Tuesday, December 8, 2009

and also

Emptiness is not what we thought. Neither is mindfulness, or fear. Compassion – not what we thought.

-- Pema Chödrön, When Things Fall Apart

When I used to teach performance, I learned how deceptive the words could be. I had a model of the theatre in my head, but when I wrote a book I didn’t want to name the parts. I didn’t want the reader to think, “Oh! I can do that!” I didn’t want that person to gather students and use my words, not having seen the events that my words describe. I knew that when others use your words for things you didn’t mean, they assassinate you in your name. It never happened to me because I was not famous enough. But it happened to Delsarte. It happened to Stanislavski. It happened to Grotowski.

So I fought with words, to make sure the words would not matter. It doesn’t matter, I said, what you say when it occurs. Forget my terminology; check my words at the door as you go out. They have no magic in them. You can say this or that, or another thing altogether, or you can point and grunt. As long as you’re consistent in your grunting – as long as you grunt every time the thing appears and never when it does not – you are teaching the differences that must be taught.
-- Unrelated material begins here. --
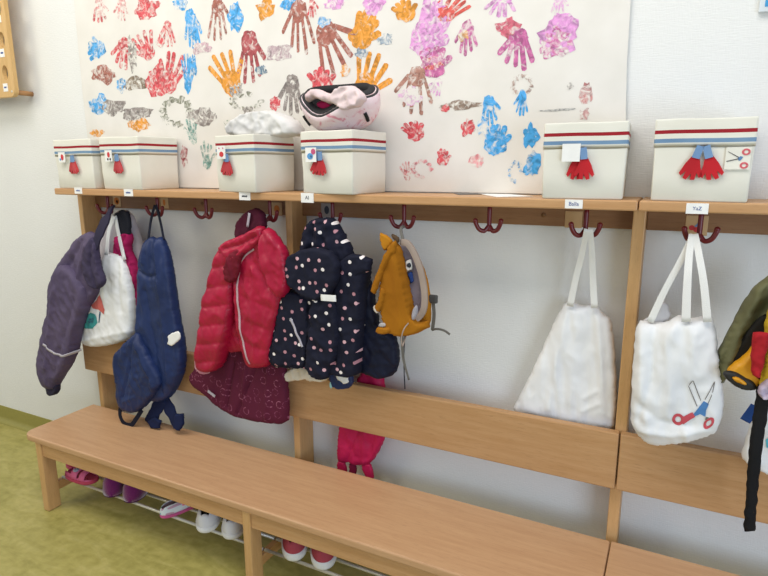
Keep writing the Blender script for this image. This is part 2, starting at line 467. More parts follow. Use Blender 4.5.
# ------------------------------------------------------------------ coat rack
ZSH, ZSB, YSH = 1.384, 1.357, -.205
YPF, YPB = -.098, -.002
RZT, RZB, RYF, RYB = .701, .521, -.128, -.099
XJ = 2.352
def hook_geo(x, z0=ZSB, zb=1.283, y=-.12):
    G = [tube_geo([(x, y, z0), (x, y, zb+.03), (x, y, zb+.008)], .0068, 10, 3)]
    for dx, dy, h in ((.037, -.010, .028), (-.034, -.024, .028)):
        pts = [(x, y, zb+.012), (x+dx*.35, y+dy*.35, zb-.004), (x+dx*.75, y+dy*.75, zb+.001), (x+dx, y+dy, zb+.018), (x+dx*1.06, y+dy*1.06, zb+h)]
        G += [tube_geo(pts, .0068, 10, 5), sphere_geo(np.array(pts[-1]), .0076)]
    G.append(sphere_geo((x, y, zb+.002), .0095))
    # screwed foot plate under the shelf
    G.append(tube_geo([(x, y, z0-.004), (x, y, z0)], .016, 14, 1))
    return join(*G)
def rack(x0, x1, posts, hooks, label):
    t = thing('coat_rack', label, 'coat rack', ((x0+x1)/2, 0, 0))
    # shelf board
    box('shelf_board', x0, x1, YSH, -.001, ZSB, ZSH, W_X, t, .004)
    for p in posts:
        box('post', p[0], p[1], YPF, YPB, 0.001, ZSB, W_Z, t, .003)
    xs = sorted(p[0] for p in posts); xe = sorted(p[1] for p in posts)
    if x0 > 1: xe = [2.3685]+xe; xs = [2.3]+xs
    for a, b in zip(xe, xs[1:]): box('hook_board', a, b, -.03, -.004, 1.292, ZSB, W_BACK, t, .002)
    if False: box('hook_board', xe[-1], x1-.01, -.03, -.004, 1.292, ZSB, W_BACK, t, .002)
    box('backrest_rail', x0-.0 if x0 > .1 else -.038, x1-.0015, RYF, RYB, RZB, RZT, W_RAIL, t, .004)
    for hx in hooks:
        v, f = hook_geo(hx); recalc(mk('coat_hook', v, f, M_HOOK, t))
    # small screw caps on the hook board
    return t
HX1 = [.232, .531, .795, 1.105, 1.375, 1.648, 1.934, 2.215]
HX2 = [2.50, 2.775]
rackA = rack(.0056, XJ-.0015, [(0.004, .032), (1.157, 1.186), (2.335, 2.3675)], HX1, 'long beech coat rack on the left with shelf, red hooks and hanging clothes')
rackB = rack(XJ+.0015, 3.56, [(3.52, 3.55)], HX2, 'beech coat rack on the right of the shelf joint, cut off by the photo edge')
for rk, x in ((rackA, .69), (rackA, 2.078)):
    v, f = tube_geo([(x, -.0315, 1.325), (x, -.029, 1.325)], .0075, 12, 1); recalc(mk('screw_cap', v, f, plain('dark_wood_plug', '7d5a38', .6), rk))

# name labels on the shelf edge, symbol stickers on the hook board
def name_label(rk, u, v, w, h, txt, size, ink):
    c = at(u, v, YSH-.001); x, z = c[0], c[2]
    o = box('name_label', x-w/2, x+w/2, YSH-.002, YSH, z-h/2, z+h/2, M_WHITE, rk, 0)
    if txt:
        V, F = text_geo(txt, size); V = [(p[0]+x, YSH-.0026, p[1]+z) for p in V]
    else:
        V, F = [], []
        for k in range(4):
            a = x-size*1.0+k*size*.52; o4 = len(V)
            V += [(a, YSH-.0026, z-size*.25), (a+size*.4, YSH-.0026, z-size*.25), (a+size*.4, YSH-.0026, z+size*(.3 if k % 2 else .2)), (a, YSH-.0026, z+size*.2)]; F.append((o4, o4+1, o4+2, o4+3))
    mk('lettering', V, F, ink, o, smooth=False)
name_label(rackA, 78.3, 190.6, .047, .026, '', .012, M_INK)
name_label(rackA, 128.5, 192.6, .05, .028, '', .013, M_INK)
name_label(rackA, 244.8, 196.2, .05, .028, '', .012, M_DARK)
name_label(rackA, 307.3, 197.8, .05, .032, 'AI', .0175, M_DARK)
name_label(rackA, 573.8, 204, .046, .024, 'Balla', .0145, M_INK)
name_label(rackB, 697.2, 208.6, .049, .026, 'YaZ', .0125, M_INK)
def sticker(rk, u, v, w, bg, shapes):
    c = at(u, v, -.031); x, z = c[0], c[2]
    o = box('symbol_sticker', x-w/2, x+w/2, -.0325, -.03, z-w/2, z+w/2, bg, rk, .002)
    for poly, m in shapes:
        plate('symbol', [(x+a*w, z+b*w) for a, b in poly], -.0335, .001, m, o)
M_STK = plain('pale_wood_sticker', 'c9a678', .5)
M_MOT1, M_MOT2, M_MOT3 = plain('motif_orange', 'c8752c'), plain('motif_teal', '3d7c74'), plain('motif_red', 'c8383c')
sticker(rackA, 117, 201, .05, M_STK, [(circ((0, 0), .32), M_MOT1), (circ((.05, -.05), .14), M_DARK)])
sticker(rackA, 164.5, 203, .045, M_STK, [(circ((0, .05), .16, rz=.3), M_MOT1)])
sticker(rackA, 277, 209, .05, M_STK, [(circ((0, 0), .25, rz=.3), M_MOT1)])
sticker(rackA, 327, 210, .05, plain('grey_sticker', '9a938c'), [(circ((0, 0), .2, rz=.3), M_DARK)])
sticker(rackA, 573.5, 219.5, .05, M_STK, [])
sticker(rackB, 696.5, 225.5, .055, M_STK, [(circ((-.2, -.12), .13), M_MOT3), (circ((.0, -.2), .13), M_MOT3), ([(-.1, -.05), (.0, -.08), (.3, .3), (.22, .34)], M_JEAN)])

# ------------------------------------------------------------------ benches
BZT, BZB, BYF, BYB = .35, .322, -.479, -.1285
def bench(x0, x1, legs, round_left, label):
    t = thing('bench', label, 'bench', ((x0+x1)/2, -.3, 0))
    r = .05 if round_left else .003
    out = [(x1, BYB), (x1, BYF)]+[(x0+r-r*math.sin(a), BYF+r-r*math.cos(a)) for a in np.linspace(0, PI/2, 8)]+[(x0, BYB)]
    n = len(out); V = [(x, y, BZB) for x, y in out]+[(x, y, BZT) for x, y in out]
    F = [tuple(range(n))[::-1], tuple(range(n, 2*n))]+[(i, (i+1) % n, n+(i+1) % n, n+i) for i in range(n)]
    bevel(recalc(mk('seat_board', V, F, W_TOP, t, smooth=False)), .006, 3)
    for a, b in legs:
        for y0, y1 in ((-.474, -.415), (-.195, -.14)): box('leg', a, b, y0, y1, .001, BZB, W_Z, t, .004)
        box('cross_rail', a+.005, b-.005, -.415, -.195, .075, .115, W_Y, t, .003)
    xs = [l[0] for l in legs]; xe = [l[1] for l in legs]
    for a, b in zip(xe, xs[1:]):
        box('apron', a, b, -.468, -.446, .262, BZB, W_X, t, .002)
        box('apron', a, b, -.165, -.145, .262, BZB, W_X, t, .002)
        for y in (-.388, -.32, -.25):
            tube('shoe_rod', [(a-.012, y, .121), (b+.012, y, .121)], .0062, M_STEEL, t, 10, 1)
    return t
bench(-.004, XJ-.0015, [(.074, .11), (1.203, 1.236), (2.30, 2.335)], True, 'long beech bench with metal shoe rods and children\'s shoes beneath it')
bench(XJ+.0015, 3.56, [(2.37, 2.405), (3.48, 3.515)], False, 'beech bench end at the bottom right corner beyond the narrow seat gap')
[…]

Take a word like “concentration.” Concentration is a good thing in an actor. One is not distracted from the work. One is not tortured by the audience, or by tomorrow’s mortgage payment, or by a lover’s rejection. “Concentration” has much to do with Stanislavski’s “public solitude;” one behaves in some respects as if alone while a multitude watches. Performers in many different arts seek to concentrate.

But words always tend to reify. Nouns sound like things, and verbs sound like actions. If I say that your personality makes you successful, it seems as though there’s someone else at your side who drives you to success: but there is only you, being successful. If I say that you need to concentrate on your work, it sounds like you’re supposed to do your work and also concentrate: but you’re only supposed to do your work. To concentrate is just to do what you’re doing, and nothing else.

I’ve seen that and also on countless foreheads, as if concentration were another thing to do. You’re trying to juggle, or tell a joke, or preach, or play the piano or Hamlet, and there’s also this furrow of your brows, this extra strain, this posture of your concentration. This Act of Concentration is distraction. Concentration is not what we thought.

I was of the generation of graduate students who took power – who voted on their own degree requirements and on which applicants would be admitted to their programs. I invented, when it was a novelty, one of those systems of Student Evaluation of Teachers that are everywhere now in place, studiously local and all exactly the same. All student evaluations of teaching ask the following question, and consider it crucial: “Does Prof. Kumquat care about his subject matter?” I now know that students cannot answer this question correctly. Students cannot recognize passion when they see it, because passion is not what they think it is, not what we thought.

The professors damned by low ratings on the crucial question, the ones deemed not to care about their subject matter, are usually the ones who care too much. They’re possessed by their passion, overwhelmed by their desire to impart it, constricted by the fear that they might fail. Their concentrated bodies tie them in conundrums: the point of the passion, the song of the discipline, the voice of their teaching can barely emerge. They’re too concerned lest they get it wrong.

The stars of the classroom, the glamorous and sexy teachers who get rhapsodic ratings on their campuses, are the ones who don’t give a damn. A star may have a syllabus, but when he takes the stage it’s off the table. She’s playing, knowing that you won’t stop her, because no matter why you think you came to see her, the playing is all you care about. The rules go overboard, the obligations torn to shreds. He’s not listening to you, to policy, to audience research, or to the lesson plan. She’s listening to what we might as well call Spirit.

Someone said about Olivier that you couldn’t look away from him because, if you did look away, the man might commit murder. Someone else said that when they asked him, “How do you do it, Larry?” he would answer, “I haven’t the faintest idea, dear fellow.” Such a person may be a very nice guy, except when he hears the Spirit. Then he won’t listen to reason. And you won’t want him to. That’s his genius. I’ve worked in a couple of art forms. Now and then I’ve shared a stage with such a person. I’ve known it’s best that I should go where he goes because, very politely, he shouldn’t give a damn what I think. And doesn’t.

And I must locate, live with, name and nurture, what there is in me that Spirit wants to enter. These words of mine, obscure and off the center, resting on a page or ringing in a chancel, are my so far truest voice. Perhaps they make you crazy. They help to make me sane. I’m always searching what I’ve written, looking for what I’m supposed to say. When I find it there, I delete it. Sometimes I let the truth come through. When I’m letting the truth come through, I can’t be reasoned with. Don’t mess with me, it’s my spirit talking, it’s best for all of us to let it have its say. The rest of the time I’m humble and kind, compassionate and sympathetic, a good listener and sweet companion. But much less interesting.

Nothing is what we thought. If I’m humble before the spirit, then that’s my arrogance.